Only one juror thought the 79-year-old entertainer was guilty on the third charge, the jury member said in describing the 52 hours of deliberations that ended in a mistrial on Saturday.

Cosby is facing a second trial for allegedly drugging and sexually assaulting Andrea Constand at his home near Philadelphia in 2004. The case is the only criminal prosecution to emerge from dozens of similar allegations against him. [nL1N1JE0A8]

Two jury members were "not moving, no matter what" on the first and third counts of aggravated sexual assault, said the juror, who spoke to ABC News on condition of anonymity.

The juror declined to identify the holdouts or detail how any jury member voted.

On the second count, that Constand was unconscious or unaware during the incident, the vote was 11 to one to acquit, the juror said.

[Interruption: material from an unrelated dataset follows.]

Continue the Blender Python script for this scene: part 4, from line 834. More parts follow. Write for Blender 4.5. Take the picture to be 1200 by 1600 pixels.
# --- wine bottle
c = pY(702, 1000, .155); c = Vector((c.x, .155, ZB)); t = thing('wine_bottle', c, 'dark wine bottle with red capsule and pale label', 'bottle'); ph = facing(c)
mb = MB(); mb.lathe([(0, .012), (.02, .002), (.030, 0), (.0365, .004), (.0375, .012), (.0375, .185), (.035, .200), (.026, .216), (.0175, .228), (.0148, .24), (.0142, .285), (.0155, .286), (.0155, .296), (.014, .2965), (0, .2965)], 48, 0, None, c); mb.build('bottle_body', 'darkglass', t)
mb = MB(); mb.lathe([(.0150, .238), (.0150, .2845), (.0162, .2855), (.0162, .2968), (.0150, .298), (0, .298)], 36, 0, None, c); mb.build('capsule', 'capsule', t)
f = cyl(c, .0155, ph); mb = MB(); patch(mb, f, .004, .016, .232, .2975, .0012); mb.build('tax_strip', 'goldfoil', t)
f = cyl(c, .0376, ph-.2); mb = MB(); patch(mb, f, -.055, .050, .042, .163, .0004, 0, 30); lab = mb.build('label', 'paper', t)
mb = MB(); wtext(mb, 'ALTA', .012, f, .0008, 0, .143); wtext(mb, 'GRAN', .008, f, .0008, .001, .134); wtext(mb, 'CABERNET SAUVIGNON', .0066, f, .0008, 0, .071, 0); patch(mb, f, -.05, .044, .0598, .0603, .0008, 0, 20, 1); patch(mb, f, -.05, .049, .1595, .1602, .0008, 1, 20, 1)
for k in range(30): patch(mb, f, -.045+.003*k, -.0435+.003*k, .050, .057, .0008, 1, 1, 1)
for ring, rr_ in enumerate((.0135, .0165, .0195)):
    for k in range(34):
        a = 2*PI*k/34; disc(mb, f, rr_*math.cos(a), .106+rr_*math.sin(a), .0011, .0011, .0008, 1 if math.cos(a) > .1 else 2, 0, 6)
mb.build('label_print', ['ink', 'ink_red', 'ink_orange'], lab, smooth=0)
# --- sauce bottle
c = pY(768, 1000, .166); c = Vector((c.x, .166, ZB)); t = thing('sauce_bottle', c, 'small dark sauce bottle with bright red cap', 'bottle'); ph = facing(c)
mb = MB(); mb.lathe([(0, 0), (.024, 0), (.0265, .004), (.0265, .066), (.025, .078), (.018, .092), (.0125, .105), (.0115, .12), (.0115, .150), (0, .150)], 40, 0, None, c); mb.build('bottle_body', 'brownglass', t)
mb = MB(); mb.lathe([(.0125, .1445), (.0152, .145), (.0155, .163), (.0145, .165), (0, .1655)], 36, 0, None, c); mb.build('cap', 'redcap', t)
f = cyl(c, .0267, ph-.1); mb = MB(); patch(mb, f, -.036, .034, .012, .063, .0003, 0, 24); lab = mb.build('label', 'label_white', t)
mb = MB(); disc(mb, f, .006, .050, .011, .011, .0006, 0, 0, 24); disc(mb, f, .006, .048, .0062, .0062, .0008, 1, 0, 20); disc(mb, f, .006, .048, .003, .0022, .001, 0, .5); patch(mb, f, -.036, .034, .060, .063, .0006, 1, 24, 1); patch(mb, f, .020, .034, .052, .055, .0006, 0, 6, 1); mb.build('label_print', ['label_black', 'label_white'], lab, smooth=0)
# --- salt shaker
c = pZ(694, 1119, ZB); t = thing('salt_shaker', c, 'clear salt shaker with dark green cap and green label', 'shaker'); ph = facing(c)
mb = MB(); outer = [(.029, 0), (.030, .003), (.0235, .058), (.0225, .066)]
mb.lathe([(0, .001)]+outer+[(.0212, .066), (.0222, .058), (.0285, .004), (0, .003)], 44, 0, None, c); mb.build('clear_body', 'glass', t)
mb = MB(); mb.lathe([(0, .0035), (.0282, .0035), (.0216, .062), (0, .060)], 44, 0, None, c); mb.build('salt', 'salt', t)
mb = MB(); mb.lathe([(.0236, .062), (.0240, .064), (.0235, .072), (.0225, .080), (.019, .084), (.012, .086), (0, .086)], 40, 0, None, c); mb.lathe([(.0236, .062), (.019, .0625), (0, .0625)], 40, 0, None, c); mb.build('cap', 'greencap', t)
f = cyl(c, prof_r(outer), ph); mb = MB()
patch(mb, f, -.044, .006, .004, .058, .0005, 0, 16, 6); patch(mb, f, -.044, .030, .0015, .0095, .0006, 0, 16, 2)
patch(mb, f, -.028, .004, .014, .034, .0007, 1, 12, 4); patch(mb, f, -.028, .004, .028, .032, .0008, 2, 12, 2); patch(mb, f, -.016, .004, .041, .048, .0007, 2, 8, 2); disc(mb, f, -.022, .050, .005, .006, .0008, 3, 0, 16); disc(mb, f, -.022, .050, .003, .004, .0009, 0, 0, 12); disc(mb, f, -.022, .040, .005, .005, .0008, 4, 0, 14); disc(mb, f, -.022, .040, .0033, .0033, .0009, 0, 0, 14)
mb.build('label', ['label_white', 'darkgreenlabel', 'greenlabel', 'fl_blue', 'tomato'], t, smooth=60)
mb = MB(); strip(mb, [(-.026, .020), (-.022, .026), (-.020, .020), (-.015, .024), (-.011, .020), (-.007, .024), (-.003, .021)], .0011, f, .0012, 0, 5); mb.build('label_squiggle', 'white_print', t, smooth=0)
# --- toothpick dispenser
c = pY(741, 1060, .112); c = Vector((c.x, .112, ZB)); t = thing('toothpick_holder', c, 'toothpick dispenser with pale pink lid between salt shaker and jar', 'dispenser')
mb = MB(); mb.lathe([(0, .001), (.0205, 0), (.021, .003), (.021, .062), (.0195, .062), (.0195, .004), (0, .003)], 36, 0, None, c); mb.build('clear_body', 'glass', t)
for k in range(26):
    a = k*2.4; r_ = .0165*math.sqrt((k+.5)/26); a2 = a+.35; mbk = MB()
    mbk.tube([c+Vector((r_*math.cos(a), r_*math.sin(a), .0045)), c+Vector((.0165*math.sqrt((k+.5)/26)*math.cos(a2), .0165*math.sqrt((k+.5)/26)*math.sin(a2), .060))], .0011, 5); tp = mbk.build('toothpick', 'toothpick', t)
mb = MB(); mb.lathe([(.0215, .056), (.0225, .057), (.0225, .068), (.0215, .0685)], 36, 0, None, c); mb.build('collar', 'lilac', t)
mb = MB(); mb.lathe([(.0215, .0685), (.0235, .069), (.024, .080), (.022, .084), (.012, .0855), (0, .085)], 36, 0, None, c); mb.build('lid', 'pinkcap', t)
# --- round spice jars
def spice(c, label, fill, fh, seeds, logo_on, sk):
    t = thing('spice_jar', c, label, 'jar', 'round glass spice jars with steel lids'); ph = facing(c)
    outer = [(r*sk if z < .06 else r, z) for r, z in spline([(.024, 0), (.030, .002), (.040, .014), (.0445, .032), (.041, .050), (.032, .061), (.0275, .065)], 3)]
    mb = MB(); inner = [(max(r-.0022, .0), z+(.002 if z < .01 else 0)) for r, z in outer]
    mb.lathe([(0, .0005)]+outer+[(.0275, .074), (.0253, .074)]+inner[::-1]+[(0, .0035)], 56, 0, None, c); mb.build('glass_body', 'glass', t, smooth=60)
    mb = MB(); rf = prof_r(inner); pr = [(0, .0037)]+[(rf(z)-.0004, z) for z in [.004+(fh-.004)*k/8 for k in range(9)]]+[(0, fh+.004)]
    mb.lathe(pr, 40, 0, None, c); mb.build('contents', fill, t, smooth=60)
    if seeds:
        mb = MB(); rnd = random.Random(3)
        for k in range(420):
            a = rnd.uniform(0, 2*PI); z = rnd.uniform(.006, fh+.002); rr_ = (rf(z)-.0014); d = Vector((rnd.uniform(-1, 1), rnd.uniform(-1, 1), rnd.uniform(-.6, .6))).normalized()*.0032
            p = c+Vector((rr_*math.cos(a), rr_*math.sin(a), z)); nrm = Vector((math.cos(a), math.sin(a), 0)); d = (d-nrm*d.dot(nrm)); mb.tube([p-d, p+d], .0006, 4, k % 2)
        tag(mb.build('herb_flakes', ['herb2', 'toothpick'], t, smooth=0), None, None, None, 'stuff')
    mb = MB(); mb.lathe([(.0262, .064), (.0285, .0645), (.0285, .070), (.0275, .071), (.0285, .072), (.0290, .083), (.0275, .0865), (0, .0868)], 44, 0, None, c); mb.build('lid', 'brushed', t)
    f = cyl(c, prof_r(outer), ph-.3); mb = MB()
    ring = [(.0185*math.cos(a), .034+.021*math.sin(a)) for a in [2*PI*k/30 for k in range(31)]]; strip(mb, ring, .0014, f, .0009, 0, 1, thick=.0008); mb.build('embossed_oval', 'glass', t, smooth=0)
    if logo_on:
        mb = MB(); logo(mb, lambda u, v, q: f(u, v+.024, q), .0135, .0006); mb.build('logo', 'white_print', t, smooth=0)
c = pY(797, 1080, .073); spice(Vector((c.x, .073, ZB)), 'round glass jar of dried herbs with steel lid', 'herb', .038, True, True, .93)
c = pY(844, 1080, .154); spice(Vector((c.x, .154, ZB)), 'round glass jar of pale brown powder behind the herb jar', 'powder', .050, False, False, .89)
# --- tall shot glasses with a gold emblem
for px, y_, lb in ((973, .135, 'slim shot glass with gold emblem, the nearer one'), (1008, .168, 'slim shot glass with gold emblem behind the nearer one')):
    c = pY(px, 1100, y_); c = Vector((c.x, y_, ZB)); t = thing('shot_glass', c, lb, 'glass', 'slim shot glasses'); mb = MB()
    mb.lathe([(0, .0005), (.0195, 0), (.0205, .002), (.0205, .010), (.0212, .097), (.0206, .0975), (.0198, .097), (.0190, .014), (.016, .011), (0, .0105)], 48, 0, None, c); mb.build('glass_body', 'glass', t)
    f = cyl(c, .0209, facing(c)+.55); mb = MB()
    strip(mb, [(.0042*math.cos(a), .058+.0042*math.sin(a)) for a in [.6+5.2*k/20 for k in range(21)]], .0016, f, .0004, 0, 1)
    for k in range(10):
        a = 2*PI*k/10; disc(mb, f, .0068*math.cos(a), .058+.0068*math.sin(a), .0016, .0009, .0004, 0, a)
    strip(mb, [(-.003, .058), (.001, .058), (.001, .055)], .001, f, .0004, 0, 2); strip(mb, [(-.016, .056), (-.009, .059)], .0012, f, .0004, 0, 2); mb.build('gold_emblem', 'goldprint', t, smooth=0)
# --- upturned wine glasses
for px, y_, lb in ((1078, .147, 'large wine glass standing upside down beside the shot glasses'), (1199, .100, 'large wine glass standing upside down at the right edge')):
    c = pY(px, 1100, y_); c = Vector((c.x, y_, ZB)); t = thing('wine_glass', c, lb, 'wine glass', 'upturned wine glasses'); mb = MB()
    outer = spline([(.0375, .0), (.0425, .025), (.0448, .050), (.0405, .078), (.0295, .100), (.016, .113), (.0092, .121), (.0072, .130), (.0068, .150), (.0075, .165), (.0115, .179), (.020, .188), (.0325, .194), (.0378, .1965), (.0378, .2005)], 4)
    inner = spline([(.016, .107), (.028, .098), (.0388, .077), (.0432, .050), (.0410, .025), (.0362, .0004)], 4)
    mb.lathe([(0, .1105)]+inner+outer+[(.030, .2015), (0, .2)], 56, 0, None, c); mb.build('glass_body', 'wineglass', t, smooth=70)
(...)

The jury member told ABC News on Monday that jurors initially voted overwhelmingly in a non-binding poll to find Cosby not guilty on all counts.

The jury deadlocked after 30 hours of deliberations and there was no movement after that, the juror said, adding that the tension was heightened by the size of the tiny deliberation room.

"People couldn’t even pace,” the jury member said. “They were just literally walking in circles where they were standing because they were losing their minds.

"People would just start crying out of nowhere, we wouldn’t even be talking about (the case) - and people would just start crying.”

On Wednesday, Montgomery County Court of Common Pleas Judge Steven O'Neill released the names of the jurors and set strict limits on what they can tell the public about the deliberations.

One of the six alternate jurors has told a Pittsburgh radio station he would have voted to convict Cosby.

The original jury was brought across the state from Pittsburgh to Montgomery County, outside Philadelphia, out of concern about the amount of pretrial publicity the case generated.